Miser sur ce que les gens connaissent
Le coordonnateur des services aux citoyens du consulat américain à Toronto, Ian Hopper, explique que lui et son équipe essayent de rendre le processus de vote pour les Américains et Américaines vivant au Canada le plus facile possible. « Nous fournissons les informations et expliquons aux citoyens comment s’enregistrer et voter », explique-t-il. Certains événements sont organisés pour encourager le vote à distance en plus d’une présence du consulat sur les réseaux sociaux. « [Le but] est de le mettre dans l’esprit des citoyens ».
Peu de votes se font encore par courrier, explique-t-il, et cette voie possède des défauts.
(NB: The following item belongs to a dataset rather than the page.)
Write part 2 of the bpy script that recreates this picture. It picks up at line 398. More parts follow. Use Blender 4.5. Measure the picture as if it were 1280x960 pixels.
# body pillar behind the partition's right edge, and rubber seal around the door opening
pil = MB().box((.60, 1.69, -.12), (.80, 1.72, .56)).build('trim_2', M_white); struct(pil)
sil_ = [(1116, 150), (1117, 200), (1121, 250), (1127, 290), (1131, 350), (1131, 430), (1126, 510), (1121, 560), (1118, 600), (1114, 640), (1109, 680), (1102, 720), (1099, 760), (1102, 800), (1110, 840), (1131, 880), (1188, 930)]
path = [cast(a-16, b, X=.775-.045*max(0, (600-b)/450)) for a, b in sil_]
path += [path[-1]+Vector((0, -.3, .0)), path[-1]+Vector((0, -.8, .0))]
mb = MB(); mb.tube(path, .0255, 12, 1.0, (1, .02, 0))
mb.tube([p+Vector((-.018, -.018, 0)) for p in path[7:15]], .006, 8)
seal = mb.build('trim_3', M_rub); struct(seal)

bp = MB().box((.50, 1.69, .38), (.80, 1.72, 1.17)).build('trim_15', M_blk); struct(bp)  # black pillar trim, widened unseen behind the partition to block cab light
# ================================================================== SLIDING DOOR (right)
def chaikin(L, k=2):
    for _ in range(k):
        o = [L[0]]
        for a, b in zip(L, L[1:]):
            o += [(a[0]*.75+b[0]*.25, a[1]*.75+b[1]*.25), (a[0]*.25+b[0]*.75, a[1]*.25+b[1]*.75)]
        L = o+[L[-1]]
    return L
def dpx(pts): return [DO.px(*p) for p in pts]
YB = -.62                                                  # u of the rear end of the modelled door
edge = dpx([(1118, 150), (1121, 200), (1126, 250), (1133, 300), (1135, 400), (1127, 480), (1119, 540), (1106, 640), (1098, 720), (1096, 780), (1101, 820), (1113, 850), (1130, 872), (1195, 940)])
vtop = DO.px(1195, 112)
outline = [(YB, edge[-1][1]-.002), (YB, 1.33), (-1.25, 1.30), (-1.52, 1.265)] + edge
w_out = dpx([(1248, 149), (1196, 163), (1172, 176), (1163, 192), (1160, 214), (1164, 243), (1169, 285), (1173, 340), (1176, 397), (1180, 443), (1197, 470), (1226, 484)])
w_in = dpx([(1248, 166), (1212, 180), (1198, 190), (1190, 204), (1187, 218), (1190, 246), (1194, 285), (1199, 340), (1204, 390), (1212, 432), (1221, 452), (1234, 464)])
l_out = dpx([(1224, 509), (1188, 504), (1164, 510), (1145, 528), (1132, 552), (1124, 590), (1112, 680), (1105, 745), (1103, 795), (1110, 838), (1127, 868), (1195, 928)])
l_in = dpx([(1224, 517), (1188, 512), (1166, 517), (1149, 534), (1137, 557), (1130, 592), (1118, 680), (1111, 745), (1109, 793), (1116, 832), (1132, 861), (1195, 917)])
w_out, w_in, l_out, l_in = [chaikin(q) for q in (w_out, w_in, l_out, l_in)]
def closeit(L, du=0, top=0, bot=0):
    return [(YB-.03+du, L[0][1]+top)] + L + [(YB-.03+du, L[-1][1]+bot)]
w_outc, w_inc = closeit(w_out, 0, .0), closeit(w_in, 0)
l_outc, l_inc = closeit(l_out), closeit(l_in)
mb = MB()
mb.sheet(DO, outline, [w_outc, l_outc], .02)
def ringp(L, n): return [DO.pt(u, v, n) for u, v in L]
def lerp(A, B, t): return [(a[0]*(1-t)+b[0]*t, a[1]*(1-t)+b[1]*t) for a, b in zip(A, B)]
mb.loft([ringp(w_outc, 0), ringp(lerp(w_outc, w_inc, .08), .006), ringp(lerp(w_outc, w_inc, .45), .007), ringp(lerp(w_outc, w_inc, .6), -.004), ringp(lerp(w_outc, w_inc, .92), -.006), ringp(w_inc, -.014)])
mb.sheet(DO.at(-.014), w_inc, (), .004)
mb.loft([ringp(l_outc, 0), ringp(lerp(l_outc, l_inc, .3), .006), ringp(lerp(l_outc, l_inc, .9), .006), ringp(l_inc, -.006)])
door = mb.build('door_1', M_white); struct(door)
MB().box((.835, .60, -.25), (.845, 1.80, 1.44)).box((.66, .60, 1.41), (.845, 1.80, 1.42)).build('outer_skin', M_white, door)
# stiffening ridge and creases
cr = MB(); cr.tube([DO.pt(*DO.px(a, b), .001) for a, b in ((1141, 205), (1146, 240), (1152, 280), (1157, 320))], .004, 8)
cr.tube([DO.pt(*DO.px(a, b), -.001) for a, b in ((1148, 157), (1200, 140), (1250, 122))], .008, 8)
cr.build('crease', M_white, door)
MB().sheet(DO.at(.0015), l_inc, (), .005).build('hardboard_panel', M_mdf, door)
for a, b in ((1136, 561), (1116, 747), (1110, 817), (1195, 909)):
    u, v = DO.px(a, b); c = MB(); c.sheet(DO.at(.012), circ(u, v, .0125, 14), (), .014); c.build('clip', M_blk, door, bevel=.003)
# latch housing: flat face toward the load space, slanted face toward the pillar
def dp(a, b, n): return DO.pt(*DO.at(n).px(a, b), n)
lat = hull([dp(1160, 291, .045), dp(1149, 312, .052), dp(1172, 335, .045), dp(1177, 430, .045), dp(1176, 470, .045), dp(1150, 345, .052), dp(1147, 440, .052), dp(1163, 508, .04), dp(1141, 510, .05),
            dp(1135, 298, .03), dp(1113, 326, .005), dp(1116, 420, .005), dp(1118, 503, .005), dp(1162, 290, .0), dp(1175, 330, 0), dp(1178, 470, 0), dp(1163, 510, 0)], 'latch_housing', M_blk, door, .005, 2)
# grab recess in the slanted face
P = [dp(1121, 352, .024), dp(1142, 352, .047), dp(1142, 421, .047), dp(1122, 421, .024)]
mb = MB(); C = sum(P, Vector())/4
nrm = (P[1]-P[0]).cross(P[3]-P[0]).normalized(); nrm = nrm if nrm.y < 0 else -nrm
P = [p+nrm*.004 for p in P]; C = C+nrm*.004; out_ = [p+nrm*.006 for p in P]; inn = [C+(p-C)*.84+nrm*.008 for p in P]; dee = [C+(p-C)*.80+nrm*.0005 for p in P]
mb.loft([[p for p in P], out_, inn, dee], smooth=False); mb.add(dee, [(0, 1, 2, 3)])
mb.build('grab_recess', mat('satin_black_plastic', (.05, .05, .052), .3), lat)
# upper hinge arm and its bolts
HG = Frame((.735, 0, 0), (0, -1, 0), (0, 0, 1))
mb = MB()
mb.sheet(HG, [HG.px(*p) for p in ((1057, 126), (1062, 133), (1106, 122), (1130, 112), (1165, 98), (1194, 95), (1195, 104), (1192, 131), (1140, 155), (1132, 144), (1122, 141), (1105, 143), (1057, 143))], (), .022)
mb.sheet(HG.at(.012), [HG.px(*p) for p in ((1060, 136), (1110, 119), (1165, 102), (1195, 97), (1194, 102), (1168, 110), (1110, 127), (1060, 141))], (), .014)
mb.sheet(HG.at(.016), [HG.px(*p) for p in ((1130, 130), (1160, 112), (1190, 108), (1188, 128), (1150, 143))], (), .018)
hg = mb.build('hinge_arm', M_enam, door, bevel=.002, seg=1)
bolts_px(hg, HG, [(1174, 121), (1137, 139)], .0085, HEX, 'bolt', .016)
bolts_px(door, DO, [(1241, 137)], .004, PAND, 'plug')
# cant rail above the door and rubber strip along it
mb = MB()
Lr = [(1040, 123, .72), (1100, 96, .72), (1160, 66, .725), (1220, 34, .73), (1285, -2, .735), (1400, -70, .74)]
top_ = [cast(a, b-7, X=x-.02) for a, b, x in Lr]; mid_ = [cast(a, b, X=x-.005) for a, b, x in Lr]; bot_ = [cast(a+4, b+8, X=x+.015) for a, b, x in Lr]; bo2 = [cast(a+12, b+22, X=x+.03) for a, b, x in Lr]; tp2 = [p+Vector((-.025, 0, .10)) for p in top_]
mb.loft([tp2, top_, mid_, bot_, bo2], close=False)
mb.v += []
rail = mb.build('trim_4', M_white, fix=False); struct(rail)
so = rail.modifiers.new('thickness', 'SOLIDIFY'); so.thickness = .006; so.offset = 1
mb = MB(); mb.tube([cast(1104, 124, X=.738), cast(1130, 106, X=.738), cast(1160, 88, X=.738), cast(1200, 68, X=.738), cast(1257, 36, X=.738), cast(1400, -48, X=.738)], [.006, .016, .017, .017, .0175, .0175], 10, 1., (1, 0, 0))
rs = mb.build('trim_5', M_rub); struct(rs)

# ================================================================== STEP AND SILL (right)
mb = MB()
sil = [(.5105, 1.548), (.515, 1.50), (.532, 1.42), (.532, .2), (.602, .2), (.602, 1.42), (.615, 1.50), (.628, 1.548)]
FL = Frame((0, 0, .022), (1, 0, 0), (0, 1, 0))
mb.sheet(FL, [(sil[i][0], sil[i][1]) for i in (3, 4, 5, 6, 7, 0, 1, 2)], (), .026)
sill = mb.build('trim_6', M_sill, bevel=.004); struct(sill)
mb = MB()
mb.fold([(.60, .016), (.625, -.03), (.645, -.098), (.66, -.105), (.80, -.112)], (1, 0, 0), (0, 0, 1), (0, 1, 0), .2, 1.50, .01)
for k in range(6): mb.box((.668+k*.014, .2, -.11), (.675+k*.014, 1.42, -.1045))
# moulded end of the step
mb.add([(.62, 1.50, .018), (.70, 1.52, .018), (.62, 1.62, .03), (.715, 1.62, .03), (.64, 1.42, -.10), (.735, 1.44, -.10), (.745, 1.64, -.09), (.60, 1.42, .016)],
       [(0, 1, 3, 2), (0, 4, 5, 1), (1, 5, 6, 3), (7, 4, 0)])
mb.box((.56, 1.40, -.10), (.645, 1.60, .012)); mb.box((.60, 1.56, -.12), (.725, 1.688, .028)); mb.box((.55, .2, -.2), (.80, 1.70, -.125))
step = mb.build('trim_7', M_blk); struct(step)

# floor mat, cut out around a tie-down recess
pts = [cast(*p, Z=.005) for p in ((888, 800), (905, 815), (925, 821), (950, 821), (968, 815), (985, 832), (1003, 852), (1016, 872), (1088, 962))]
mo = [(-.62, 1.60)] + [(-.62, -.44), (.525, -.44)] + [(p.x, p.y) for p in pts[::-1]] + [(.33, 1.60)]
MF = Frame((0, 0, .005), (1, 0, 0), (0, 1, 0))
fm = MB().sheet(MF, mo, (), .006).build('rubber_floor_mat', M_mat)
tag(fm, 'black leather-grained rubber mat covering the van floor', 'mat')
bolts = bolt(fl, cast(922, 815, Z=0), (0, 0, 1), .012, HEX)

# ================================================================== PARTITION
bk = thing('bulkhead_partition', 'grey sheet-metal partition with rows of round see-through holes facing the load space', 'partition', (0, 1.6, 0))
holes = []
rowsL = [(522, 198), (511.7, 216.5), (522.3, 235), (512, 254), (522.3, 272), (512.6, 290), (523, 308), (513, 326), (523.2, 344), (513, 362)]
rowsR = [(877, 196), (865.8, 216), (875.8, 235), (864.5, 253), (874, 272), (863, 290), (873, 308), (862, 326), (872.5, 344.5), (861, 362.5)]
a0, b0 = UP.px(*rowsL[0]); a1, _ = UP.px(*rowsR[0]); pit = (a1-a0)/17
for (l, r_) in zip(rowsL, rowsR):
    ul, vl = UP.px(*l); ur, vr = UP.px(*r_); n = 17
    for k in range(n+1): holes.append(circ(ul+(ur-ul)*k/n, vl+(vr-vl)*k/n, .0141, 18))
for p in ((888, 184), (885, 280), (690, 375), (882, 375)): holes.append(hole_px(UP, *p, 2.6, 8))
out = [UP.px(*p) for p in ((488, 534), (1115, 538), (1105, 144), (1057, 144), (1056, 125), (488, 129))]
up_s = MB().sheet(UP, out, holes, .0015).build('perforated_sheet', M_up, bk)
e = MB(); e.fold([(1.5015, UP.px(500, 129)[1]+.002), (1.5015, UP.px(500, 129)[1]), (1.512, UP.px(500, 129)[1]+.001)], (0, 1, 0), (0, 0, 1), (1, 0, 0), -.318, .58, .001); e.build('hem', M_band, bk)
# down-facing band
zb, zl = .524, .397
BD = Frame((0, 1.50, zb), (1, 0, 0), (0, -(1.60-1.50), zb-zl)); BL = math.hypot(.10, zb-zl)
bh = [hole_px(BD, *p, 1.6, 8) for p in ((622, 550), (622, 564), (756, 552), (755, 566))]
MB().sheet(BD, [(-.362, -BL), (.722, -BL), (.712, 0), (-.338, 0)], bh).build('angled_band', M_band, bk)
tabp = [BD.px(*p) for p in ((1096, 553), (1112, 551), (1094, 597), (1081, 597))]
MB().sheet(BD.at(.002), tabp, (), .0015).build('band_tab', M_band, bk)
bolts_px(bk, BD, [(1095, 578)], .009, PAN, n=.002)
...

La possibilité de courriers perdus ou « l’effort » d’expédition peuvent être un frein.
Malgré tout, M. Hopper indique qu'« aujourd’hui, les Américains veulent que leurs votes soient en sécurité. Nous faisons confiance au système de poste, au système papier ». Une idée corroborée par M. Trussler de l’Université de Pennsylvanie. Plusieurs améliorations, comme l’ajout de bureaux de votes par anticipation ou la possibilité de rester un votant ou une votante par la poste sans devoir refaire la demande chaque année, ont été faites pendant la pandémie. « C’est ce genre de choses qui vont [réellement] étendre l’accès au vote ».
Les registres sur les votants et votantes sont détenus individuellement par les États. ERIC est créé suite à une étude en 2012 soulignant plusieurs problèmes de cohérence sur les informations des votants et votantes. Certaines personnes étaient enregistrées dans plus d’un État ou encore, d’autres personnes mortes étaient enregistrées comme votantes.